— SUPPLIED INFORMATION —
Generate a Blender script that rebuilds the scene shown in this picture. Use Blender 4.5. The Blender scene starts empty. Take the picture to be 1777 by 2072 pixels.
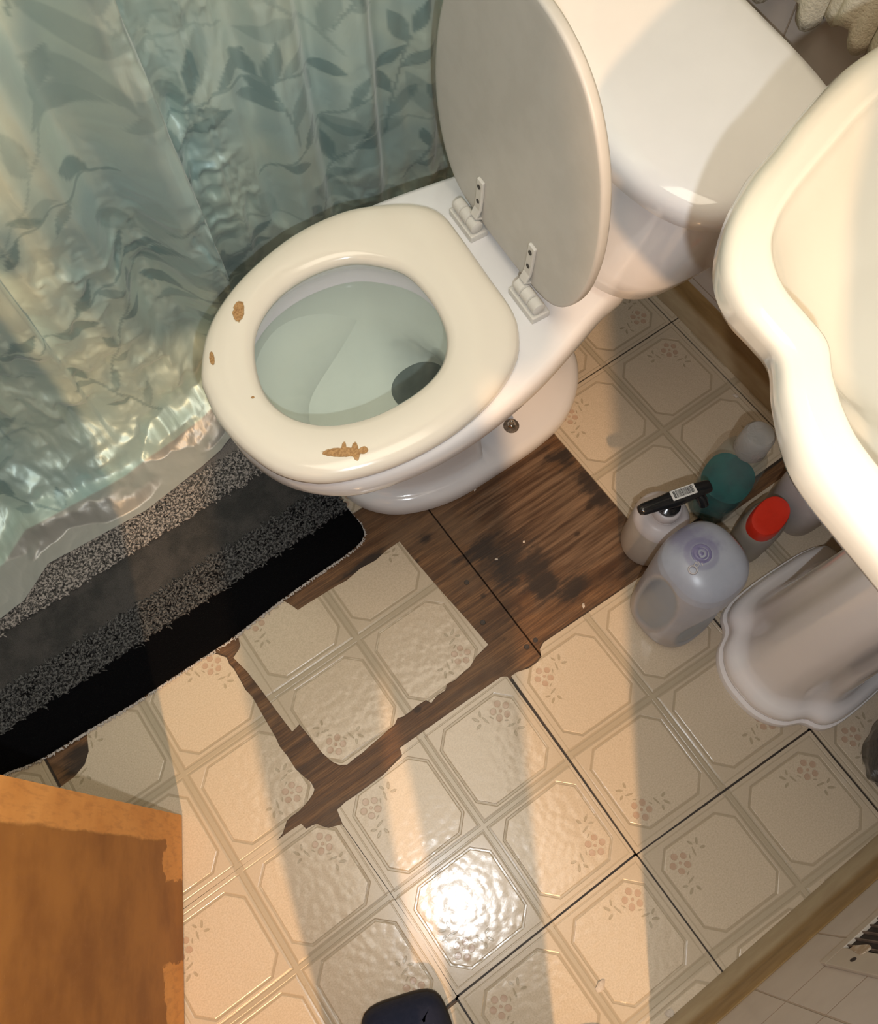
import bpy, bmesh, math, random
import numpy as np
from mathutils import Vector, Matrix, noise

# ------------------------------------------------------------------ camera
SC = bpy.context.scene
COL = SC.collection
random.seed(7)
CAM = np.array([0.068852, -0.169630, 1.302544])
RIGHT = np.array([0.8122713, -0.5832738, -0.0026341])
DOWN = np.array([-0.5403722, -0.7508108, -0.3798433])
FWD = np.array([0.2195749, 0.3099592, -0.9250471])
cd = bpy.data.cameras.new('camera')
cam = bpy.data.objects.new('camera', cd); COL.objects.link(cam)
m = Matrix.Identity(4)
for i in range(3):
    m[i][0] = RIGHT[i]; m[i][1] = -DOWN[i]; m[i][2] = -FWD[i]; m[i][3] = CAM[i]
cam.matrix_world = m
cd.sensor_fit = 'HORIZONTAL'; cd.sensor_width = 36.0
cd.lens = 1780.764 * 36.0 / 1777.0
cd.clip_start = 0.01
SC.camera = cam
# ------------------------------------------------------------------ light
SC.view_settings.view_transform = 'Standard'
SC.view_settings.look = 'None'
SC.view_settings.gamma = 1.0
SC.view_settings.use_curve_mapping = False
SC.view_settings.exposure = 0.06
W = bpy.data.worlds.new('world'); SC.world = W; W.use_nodes = True
W.node_tree.nodes['Background'].inputs[0].default_value = (1.0, 0.86, 0.70, 1)
W.node_tree.nodes['Background'].inputs[1].default_value = 0.16
def lamp(name, kind, loc, energy, color, size=0.01, target=None, **kw):
    d = bpy.data.lights.new(name, kind); d.energy = energy; d.color = color
    if kind == 'AREA': d.size = size
    else: d.shadow_soft_size = size
    for k, v in kw.items(): setattr(d, k, v)
    o = bpy.data.objects.new(name, d); COL.objects.link(o); o.location = loc
    if target is not None:
        o.rotation_euler = (Vector(target) - Vector(loc)).to_track_quat('-Z', 'Y').to_euler()
    return o
fl = CAM + RIGHT * 0.045 + DOWN * 0.080 + FWD * 0.004
lamp('phone_flash', 'SPOT', tuple(fl), 16.0, (0.90, 0.95, 1.0), 0.006, tuple(fl + FWD), spot_size=2.6, spot_blend=0.5)
lamp('hallway_bulb', 'POINT', (-0.79, -1.78, 2.25), 240.0, (1.0, 0.60, 0.30), 0.03)
lamp('ceiling_light', 'AREA', (0.25, -0.05, 2.38), 19.0, (1.0, 0.88, 0.70), 1.1, (0.25, -0.05, 0.0))

# ------------------------------------------------------------------ helpers
def tag(o, label=None, cat=None, group=None, kind=None):
    if label: o['label'] = label
    if cat: o['category'] = cat
    if group: o['group'] = group
    if kind: o['kind'] = kind
    return o
def mesh_obj(name, verts, faces, mat, parent=None, smooth=True, angle=None):
    me = bpy.data.meshes.new(name)
    me.from_pydata([tuple(map(float, v)) for v in verts], [], [tuple(f) for f in faces])
    me.materials.append(mat)
    bm = bmesh.new(); bm.from_mesh(me)
    bmesh.ops.recalc_face_normals(bm, faces=bm.faces)
    bm.to_mesh(me); bm.free()
    if smooth:
        for p_ in me.polygons: p_.use_smooth = True
    me.update()
    if smooth and angle:
        try: me.set_sharp_from_angle(angle=math.radians(angle))
        except Exception: pass
    o = bpy.data.objects.new(name, me); COL.objects.link(o)
    if parent: o.parent = parent
    return o
def bm_obj(name, bm, mat, parent=None, smooth=False, angle=35):
    me = bpy.data.meshes.new(name)
    bmesh.ops.recalc_face_normals(bm, faces=bm.faces)
    bm.to_mesh(me); bm.free(); me.materials.append(mat)
    if smooth:
        for p_ in me.polygons: p_.use_smooth = True
        try: me.set_sharp_from_angle(angle=math.radians(angle))
        except Exception: pass
    o = bpy.data.objects.new(name, me); COL.objects.link(o)
    if parent: o.parent = parent
    return o
def thing(name, loc, label, cat, group=None):
    o = bpy.data.objects.new(name, None); COL.objects.link(o)
    o.location = loc; o.empty_display_size = 0.05
    tag(o, label, cat, group); return o
def adopt(root, *kids):
    """children modelled in world metres keep their place under a thing placed at root.location"""
    for k in kids:
        k.parent = root
        if k.type == 'MESH':
            k.data.transform(Matrix.Translation(-Vector(root.location)))
def box_bm(bm, x0, x1, y0, y1, z0, z1, bevel=0.0, rot=None):
    r = bmesh.ops.create_cube(bm, size=1.0)
    vs = r['verts']
    for v in vs:
        v.co = Vector(((x0 + x1) / 2 + v.co.x * (x1 - x0), (y0 + y1) / 2 + v.co.y * (y1 - y0), (z0 + z1) / 2 + v.co.z * (z1 - z0)))
    if bevel:
        es = list({e for v in vs for e in v.link_edges})
        bmesh.ops.bevel(bm, geom=es, offset=bevel, segments=2, profile=0.6, affect='EDGES')
    return vs
def box(name, x0, x1, y0, y1, z0, z1, mat, parent=None, bevel=0.0):
    bm = bmesh.new(); box_bm(bm, x0, x1, y0, y1, z0, z1, bevel)
    return bm_obj(name, bm, mat, parent)
def spline(pts, n, closed=True):
    """Catmull-Rom through pts, resampled to n points by arc length"""
    P = np.array(pts, float); k = len(P); out = []
    segs = k if closed else k - 1
    for i in range(segs):
        g = (lambda j: P[j % k]) if closed else (lambda j: P[min(max(j, 0), k - 1)])
        a, b_, c, d = g(i - 1), g(i), g(i + 1), g(i + 2)
        for t in np.linspace(0, 1, 12, endpoint=False):
            out.append(0.5 * ((2 * b_) + (-a + c) * t + (2 * a - 5 * b_ + 4 * c - d) * t * t + (-a + 3 * b_ - 3 * c + d) * t ** 3))
    if not closed: out.append(P[-1])
    Q = np.array(out)
    if closed: Q = np.vstack([Q, Q[:1]])
    s = np.concatenate([[0], np.cumsum(np.linalg.norm(np.diff(Q, axis=0), axis=1))])
    u = np.linspace(0, s[-1], n, endpoint=not closed)
    return np.array([np.interp(u, s, Q[:, j]) for j in range(Q.shape[1])]).T
def inset(loop, d):
    """move a closed 2-D loop inward by d (negative = outward)"""
    P = np.array(loop, float); T = np.roll(P, -1, 0) - np.roll(P, 1, 0)
    T /= (np.linalg.norm(T, axis=1)[:, None] + 1e-12); N = np.stack([T[:, 1], -T[:, 0]], 1)
    c = P.mean(0)
    if np.sum((P - c) * N) < 0: N = -N
    return P - N * d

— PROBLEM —
Pictures are excluded: retype only the lines from the beginning of the listing above through the line with "from mathutils import Vector, Matrix, noise", both included.

— CORRECT RESULT —
Generate a Blender script that rebuilds the scene shown in this picture. Use Blender 4.5. The Blender scene starts empty. Take the picture to be 1777 by 2072 pixels.
import bpy, bmesh, math, random
import numpy as np
from mathutils import Vector, Matrix, noise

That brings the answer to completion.